I talked about something similar with MOOCs in a recent post, noting how MOOC can mean anything to anyone, and inasmuch the term loses any meaning (and I note that the term is so bereft of its original meaning that it didn’t have meaning to begin with, thus it is a simulacrum).  There is an opposing force to such an argument, and it is based around the original iteration of the MOOC, the 2008 connectivism version that academics today label a cMOOC.  C.O. Rodriguez, in perhaps the first research article to lump both Siemens-style MOOCs and the Thrun-style MOOCs into a research subject, used the terms cMOOC and xMOOC to differentiate between the two.  Since then, however, use of the term MOOC has overwhelmingly been to describe offerings such as Coursera, edX and Udacity, while the offerings borne from the work of Siemens, Downes, Couros and Cormier (to name a few) are largely forgotten in this term (Audrey Watters has a great takedown of this whitewash of the MOOC history at her site).  People who follow education and, more importantly, distance education do refer to cMOOCs, but the term xMOOC only comes out in academic circles.  And when it comes out, it, like neoliberalism, becomes a pejorative.  It is a neologism designed to hold the grievances of the user more than it is a term to alleviate confusion in the marketplace.  In the global marketplace, the confusing part of the MOOC debate is the cMOOC.

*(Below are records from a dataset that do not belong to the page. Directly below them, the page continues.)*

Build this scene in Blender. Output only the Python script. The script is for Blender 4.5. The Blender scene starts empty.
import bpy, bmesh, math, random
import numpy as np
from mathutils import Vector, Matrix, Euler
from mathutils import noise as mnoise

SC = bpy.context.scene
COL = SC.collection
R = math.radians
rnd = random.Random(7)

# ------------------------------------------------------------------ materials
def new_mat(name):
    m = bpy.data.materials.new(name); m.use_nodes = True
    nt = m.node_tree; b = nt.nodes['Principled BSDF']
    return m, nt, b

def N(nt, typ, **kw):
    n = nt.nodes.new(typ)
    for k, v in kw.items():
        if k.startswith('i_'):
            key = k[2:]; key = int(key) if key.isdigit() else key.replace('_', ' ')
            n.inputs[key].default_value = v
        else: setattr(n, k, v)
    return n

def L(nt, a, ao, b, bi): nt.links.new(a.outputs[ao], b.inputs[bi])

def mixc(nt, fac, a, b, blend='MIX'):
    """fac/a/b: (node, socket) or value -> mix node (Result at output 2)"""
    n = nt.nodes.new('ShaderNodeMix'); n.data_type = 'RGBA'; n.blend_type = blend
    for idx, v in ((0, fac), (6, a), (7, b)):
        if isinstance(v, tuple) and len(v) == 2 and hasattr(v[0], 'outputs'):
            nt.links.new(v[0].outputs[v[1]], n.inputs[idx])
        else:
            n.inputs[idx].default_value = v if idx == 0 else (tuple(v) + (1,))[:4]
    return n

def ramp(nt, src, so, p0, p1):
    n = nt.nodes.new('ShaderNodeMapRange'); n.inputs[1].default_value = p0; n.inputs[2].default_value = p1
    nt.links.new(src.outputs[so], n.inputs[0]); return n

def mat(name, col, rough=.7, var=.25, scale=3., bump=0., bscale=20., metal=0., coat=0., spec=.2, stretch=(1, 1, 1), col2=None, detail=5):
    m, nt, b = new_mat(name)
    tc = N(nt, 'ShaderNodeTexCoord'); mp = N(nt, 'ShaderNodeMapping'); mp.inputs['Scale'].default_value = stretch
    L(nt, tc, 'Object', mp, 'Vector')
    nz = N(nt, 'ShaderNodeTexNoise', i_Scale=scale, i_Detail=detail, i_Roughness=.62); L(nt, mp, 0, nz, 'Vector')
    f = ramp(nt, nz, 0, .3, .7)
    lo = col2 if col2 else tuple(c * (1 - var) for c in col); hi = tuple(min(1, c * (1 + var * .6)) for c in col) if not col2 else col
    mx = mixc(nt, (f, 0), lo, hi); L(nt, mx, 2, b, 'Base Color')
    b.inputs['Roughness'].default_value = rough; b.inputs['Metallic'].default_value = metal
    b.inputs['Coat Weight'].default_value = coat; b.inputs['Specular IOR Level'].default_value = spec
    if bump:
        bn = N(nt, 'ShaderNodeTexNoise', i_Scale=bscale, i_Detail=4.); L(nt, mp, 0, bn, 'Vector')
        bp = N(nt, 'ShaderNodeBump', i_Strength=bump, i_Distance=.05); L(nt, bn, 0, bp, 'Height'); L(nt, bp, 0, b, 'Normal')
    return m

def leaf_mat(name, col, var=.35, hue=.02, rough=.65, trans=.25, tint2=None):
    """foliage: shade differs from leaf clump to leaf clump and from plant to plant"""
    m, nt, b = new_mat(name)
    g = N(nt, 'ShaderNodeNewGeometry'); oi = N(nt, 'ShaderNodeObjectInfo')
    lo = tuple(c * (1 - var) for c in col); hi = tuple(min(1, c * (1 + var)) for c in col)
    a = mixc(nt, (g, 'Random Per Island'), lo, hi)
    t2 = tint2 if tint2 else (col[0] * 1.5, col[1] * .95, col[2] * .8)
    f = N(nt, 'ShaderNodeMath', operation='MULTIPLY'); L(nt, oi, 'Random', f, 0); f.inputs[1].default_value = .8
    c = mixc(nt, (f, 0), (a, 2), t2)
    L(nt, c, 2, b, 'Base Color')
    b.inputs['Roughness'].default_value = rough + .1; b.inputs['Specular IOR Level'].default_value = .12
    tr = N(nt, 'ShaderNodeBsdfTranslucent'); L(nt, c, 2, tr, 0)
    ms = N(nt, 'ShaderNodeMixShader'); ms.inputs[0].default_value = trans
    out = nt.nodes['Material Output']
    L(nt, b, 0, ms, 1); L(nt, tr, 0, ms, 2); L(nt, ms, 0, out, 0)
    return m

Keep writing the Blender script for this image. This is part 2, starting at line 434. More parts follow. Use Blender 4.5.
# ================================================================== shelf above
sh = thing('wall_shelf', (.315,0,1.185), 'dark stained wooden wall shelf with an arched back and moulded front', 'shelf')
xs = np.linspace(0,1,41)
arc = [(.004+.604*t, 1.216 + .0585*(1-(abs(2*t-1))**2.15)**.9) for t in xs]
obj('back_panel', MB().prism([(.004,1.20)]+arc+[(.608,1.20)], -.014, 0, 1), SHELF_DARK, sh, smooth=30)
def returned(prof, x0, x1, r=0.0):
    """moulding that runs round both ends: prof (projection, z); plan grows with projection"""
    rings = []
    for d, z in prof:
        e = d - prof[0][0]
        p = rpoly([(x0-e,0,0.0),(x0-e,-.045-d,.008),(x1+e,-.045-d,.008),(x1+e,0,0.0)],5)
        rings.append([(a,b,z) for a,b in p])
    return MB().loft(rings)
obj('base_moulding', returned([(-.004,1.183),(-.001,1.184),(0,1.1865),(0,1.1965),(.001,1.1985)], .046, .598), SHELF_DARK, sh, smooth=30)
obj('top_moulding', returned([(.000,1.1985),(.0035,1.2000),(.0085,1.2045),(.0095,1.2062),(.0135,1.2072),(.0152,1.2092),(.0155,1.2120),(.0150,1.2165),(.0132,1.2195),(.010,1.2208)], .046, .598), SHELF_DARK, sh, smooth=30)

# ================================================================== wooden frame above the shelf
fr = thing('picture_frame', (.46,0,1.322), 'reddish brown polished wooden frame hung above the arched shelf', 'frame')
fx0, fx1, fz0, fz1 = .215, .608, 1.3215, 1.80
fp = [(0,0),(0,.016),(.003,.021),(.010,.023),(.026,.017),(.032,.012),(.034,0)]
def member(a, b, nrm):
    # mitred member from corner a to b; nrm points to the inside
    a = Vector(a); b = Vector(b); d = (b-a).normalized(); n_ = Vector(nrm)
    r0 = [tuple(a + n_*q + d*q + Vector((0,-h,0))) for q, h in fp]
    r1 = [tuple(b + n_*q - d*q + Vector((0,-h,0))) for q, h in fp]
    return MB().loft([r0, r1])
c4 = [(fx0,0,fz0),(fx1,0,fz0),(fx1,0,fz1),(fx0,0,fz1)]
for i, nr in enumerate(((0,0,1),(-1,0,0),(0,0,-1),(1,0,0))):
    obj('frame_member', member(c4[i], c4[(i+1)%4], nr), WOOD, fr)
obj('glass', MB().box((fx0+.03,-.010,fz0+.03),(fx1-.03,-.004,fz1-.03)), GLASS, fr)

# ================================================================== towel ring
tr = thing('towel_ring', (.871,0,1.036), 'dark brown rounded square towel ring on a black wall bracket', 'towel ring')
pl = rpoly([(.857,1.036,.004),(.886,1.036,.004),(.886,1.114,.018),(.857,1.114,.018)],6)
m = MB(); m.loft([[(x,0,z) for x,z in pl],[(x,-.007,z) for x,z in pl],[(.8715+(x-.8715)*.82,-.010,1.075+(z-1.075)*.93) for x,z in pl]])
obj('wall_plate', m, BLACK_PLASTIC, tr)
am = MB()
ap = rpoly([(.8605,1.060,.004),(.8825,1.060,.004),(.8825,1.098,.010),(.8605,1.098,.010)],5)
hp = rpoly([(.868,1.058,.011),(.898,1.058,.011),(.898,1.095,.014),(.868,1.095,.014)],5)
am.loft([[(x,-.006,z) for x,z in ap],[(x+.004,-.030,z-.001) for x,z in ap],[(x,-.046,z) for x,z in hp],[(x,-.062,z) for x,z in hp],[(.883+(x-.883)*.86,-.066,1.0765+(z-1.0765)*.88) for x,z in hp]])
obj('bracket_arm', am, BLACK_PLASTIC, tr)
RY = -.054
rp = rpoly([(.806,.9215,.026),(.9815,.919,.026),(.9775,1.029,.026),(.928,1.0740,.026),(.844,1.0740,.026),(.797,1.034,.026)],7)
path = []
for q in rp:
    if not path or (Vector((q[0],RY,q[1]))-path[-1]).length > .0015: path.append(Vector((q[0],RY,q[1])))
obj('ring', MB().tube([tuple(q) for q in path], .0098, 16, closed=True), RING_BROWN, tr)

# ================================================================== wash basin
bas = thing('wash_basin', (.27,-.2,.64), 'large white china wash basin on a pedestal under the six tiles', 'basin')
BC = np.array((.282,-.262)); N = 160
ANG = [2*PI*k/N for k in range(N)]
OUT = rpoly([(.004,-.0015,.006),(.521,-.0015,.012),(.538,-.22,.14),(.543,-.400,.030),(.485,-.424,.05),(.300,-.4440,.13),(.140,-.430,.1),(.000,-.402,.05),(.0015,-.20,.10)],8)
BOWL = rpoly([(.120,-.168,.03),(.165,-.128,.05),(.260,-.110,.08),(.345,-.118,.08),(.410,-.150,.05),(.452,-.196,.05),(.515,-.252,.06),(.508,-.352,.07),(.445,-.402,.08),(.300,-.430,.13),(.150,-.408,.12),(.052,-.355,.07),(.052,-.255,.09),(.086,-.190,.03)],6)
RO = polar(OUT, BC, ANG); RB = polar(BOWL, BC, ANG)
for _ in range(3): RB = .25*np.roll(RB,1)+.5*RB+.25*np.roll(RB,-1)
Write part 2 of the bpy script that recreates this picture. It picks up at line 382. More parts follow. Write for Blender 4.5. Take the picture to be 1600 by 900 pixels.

I had been considering a blog post on this subject when I found myself in a Facebook discussion on the very topic.  A colleague noted my use of MOOC was only about xMOOCs, not cMOOCs.  This was my reply:

The cMOOC is an interesting phenomenon, with varying levels of success in its roll-outs (but it, just like its theoretical base connectivism, is not without its faults). But it’s the cMOOC. There is no xMOOC. C.O. Rodriguez used the term to differentiate between the two in a paper back when Sebastian Thrun was still calling his work distributed learning. Since then, the only people using the term xMOOC are academics, and it’s largely a pejorative. There is no xMOOC. It’s the MOOC.

And yes, it stinks that a few TechCrunch and Wired reporters did lazy journalism in searching academic response to Thrun’s experiment, found George Siemens call it a MOOC in a very optimistic blog post, and ran with the term, a term that has little in common with the Coursera/Udacity/edX initiative. But that’s what it is, and now that Pandora’s Box is open the cMOOC is not getting the term back.

And I disagree with you on your last point. I don’t see the MOOC developers as fearful of what a cMOOC can do. The cMOOC, in my opinion, only ended up on their radar when folks like Audrey Watters started pointing out the pedagogical shortcomings in their work. These developers, in my opinion, truly believe in what they are doing, that they can create a brilliant opportunity for learning, at a low cost, for the world to utilize in a global show of democracy that would even get Joan Baez to smile. Problem is (from my perspective), they look at learning from the AI lens, where the brain is a computer made of meat, so the brain must learn like a computer. And we all know that is wrong. But that’s the playing field out there today…the one filled with terms like disruptive innovation, individualized learning, data mining and competency-based learning. Silicon Valley loves it because it’s an algorithm that can make money. Investors love it because education is the final frontier of privatizing public services. Government loves it because every time someone says “public-private partnership” a former congressman gets their wings. And, to xxxxx’s point, this has happened because it’s gone unchecked by the educators, or the educators have quibbled over minutae. The fact that this model of learning got labeled a MOOC only served to confuse academics for several years.